#### [YOUR INSTRUCTIONS]
Quote every line from the top of the listing down to and including the line that contains "1.775).build('lintel_trim', 'steel', t, smooth=False)".

——————————

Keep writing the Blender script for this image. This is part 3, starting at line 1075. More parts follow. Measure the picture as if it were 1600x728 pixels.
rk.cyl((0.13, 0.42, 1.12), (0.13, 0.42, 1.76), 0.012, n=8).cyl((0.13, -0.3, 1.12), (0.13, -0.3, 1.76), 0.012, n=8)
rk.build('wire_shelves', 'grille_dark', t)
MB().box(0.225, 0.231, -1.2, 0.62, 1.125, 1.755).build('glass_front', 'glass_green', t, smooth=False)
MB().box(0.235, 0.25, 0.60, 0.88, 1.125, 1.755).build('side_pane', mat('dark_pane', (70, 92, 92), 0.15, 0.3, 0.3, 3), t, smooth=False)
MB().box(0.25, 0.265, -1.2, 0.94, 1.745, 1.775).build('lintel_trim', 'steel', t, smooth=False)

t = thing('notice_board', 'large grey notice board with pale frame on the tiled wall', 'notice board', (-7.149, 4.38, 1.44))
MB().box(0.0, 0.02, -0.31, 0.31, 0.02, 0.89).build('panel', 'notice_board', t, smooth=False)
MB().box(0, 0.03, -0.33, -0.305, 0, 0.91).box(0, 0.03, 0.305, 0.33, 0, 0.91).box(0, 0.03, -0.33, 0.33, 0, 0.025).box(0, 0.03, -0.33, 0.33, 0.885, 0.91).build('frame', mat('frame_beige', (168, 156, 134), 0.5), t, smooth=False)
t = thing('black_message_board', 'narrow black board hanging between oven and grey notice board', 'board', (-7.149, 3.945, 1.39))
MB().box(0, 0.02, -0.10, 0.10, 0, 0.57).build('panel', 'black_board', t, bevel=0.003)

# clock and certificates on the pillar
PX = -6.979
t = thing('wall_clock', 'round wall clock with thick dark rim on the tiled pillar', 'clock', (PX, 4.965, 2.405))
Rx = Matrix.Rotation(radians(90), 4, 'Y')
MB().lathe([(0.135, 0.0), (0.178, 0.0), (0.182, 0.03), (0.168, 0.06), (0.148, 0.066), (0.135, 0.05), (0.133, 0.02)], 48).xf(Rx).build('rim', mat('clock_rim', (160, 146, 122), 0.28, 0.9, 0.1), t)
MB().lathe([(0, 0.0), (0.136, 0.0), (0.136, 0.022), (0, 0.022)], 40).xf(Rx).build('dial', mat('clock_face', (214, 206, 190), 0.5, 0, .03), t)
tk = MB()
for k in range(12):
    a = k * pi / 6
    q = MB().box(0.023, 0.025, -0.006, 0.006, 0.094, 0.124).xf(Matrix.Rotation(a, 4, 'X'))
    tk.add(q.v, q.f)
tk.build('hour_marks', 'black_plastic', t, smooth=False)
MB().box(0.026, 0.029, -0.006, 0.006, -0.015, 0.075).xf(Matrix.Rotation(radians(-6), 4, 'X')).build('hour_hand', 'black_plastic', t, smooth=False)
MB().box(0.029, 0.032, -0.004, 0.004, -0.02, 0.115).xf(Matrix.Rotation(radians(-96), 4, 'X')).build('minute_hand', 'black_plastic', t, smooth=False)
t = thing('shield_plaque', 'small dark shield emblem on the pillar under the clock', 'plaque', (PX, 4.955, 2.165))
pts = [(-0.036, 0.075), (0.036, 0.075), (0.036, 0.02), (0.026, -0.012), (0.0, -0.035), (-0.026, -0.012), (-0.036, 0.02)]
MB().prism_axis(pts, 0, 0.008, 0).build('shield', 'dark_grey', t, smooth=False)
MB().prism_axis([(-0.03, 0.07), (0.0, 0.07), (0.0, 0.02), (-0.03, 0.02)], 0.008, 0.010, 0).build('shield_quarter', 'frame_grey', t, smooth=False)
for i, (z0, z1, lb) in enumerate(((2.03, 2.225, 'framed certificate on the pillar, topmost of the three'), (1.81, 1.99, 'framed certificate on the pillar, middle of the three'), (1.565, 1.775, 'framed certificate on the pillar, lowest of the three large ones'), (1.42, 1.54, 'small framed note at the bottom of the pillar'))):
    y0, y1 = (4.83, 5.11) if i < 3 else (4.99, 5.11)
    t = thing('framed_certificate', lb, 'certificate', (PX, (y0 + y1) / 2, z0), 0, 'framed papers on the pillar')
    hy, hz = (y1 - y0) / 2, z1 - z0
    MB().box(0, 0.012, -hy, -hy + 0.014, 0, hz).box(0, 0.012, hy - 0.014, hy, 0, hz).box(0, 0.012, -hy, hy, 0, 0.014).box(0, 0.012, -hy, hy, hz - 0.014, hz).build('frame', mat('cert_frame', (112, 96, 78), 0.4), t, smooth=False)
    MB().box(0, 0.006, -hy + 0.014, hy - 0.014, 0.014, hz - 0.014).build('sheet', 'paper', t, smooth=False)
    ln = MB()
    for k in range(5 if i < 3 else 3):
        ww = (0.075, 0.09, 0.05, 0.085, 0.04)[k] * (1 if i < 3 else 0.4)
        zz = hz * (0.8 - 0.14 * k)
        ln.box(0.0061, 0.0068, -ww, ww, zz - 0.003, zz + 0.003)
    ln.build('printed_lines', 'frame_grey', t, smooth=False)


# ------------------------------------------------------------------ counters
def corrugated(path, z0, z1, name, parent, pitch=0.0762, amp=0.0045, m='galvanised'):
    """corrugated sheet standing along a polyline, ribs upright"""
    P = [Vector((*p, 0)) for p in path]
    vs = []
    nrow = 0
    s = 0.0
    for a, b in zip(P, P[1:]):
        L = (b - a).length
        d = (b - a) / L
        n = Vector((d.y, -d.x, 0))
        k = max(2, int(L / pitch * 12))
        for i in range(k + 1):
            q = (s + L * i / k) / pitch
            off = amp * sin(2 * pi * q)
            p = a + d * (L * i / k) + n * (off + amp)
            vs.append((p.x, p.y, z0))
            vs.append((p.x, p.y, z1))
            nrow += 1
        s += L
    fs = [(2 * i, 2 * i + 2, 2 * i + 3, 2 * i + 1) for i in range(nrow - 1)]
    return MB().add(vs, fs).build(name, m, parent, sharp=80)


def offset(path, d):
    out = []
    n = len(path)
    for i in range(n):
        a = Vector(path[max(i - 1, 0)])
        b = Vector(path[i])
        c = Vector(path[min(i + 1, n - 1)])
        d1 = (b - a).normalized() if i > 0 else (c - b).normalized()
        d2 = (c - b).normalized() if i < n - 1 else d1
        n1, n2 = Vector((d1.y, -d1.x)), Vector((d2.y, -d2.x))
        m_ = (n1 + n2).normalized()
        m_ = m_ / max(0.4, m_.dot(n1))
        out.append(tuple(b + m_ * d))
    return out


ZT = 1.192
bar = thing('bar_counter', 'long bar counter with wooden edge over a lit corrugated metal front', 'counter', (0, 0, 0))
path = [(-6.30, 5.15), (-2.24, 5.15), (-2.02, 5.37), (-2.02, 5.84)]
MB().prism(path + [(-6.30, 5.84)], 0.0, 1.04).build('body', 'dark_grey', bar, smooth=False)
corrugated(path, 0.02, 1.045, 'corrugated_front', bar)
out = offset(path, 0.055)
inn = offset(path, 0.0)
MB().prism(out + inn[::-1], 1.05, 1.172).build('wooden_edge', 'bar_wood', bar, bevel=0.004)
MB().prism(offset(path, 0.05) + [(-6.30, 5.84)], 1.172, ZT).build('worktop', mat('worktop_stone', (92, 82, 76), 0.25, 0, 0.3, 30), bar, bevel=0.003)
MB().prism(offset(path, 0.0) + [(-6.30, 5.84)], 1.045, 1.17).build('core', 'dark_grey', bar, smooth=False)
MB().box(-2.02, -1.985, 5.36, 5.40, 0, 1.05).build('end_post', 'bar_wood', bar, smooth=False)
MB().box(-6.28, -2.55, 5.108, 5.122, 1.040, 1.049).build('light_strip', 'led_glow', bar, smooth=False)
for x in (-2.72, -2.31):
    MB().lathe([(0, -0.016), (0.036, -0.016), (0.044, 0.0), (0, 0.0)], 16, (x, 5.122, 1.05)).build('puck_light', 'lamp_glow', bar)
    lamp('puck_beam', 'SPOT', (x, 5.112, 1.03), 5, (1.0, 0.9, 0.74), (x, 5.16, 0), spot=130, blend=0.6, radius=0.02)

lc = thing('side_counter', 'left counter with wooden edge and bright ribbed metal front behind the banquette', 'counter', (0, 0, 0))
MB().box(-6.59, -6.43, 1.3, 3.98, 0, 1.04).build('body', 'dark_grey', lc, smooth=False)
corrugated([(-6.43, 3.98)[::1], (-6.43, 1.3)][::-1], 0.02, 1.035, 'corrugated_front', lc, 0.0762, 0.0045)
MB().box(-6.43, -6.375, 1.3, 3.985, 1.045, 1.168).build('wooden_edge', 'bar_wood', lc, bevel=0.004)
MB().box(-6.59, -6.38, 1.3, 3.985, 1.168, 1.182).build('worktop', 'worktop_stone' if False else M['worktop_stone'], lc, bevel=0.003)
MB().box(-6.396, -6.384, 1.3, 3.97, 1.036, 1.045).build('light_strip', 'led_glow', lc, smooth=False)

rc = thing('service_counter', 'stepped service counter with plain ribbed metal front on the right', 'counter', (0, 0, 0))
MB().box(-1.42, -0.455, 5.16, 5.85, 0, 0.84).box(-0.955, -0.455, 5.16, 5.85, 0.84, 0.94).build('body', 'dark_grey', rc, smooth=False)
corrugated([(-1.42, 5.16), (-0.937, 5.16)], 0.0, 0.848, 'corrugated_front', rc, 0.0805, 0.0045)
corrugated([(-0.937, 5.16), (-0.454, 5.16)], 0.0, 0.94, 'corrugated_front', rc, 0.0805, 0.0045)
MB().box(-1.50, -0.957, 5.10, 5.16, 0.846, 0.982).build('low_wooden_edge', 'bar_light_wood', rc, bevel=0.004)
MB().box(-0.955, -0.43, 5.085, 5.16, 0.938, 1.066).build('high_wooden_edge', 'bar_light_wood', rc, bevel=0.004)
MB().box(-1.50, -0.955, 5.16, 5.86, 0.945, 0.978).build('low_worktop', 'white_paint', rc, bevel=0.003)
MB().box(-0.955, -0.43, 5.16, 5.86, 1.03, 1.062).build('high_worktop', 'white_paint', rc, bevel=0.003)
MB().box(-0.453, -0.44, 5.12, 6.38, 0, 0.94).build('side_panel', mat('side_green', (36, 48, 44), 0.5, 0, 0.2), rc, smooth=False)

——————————

#### [RIGHT ANSWER]
Keep writing the Blender script for this image. This is part 3, starting at line 1075. More parts follow. Measure the picture as if it were 1600x728 pixels.
rk.cyl((0.13, 0.42, 1.12), (0.13, 0.42, 1.76), 0.012, n=8).cyl((0.13, -0.3, 1.12), (0.13, -0.3, 1.76), 0.012, n=8)
rk.build('wire_shelves', 'grille_dark', t)
MB().box(0.225, 0.231, -1.2, 0.62, 1.125, 1.755).build('glass_front', 'glass_green', t, smooth=False)
MB().box(0.235, 0.25, 0.60, 0.88, 1.125, 1.755).build('side_pane', mat('dark_pane', (70, 92, 92), 0.15, 0.3, 0.3, 3), t, smooth=False)
MB().box(0.25, 0.265, -1.2, 0.94, 1.745, 1.775).build('lintel_trim', 'steel', t, smooth=False)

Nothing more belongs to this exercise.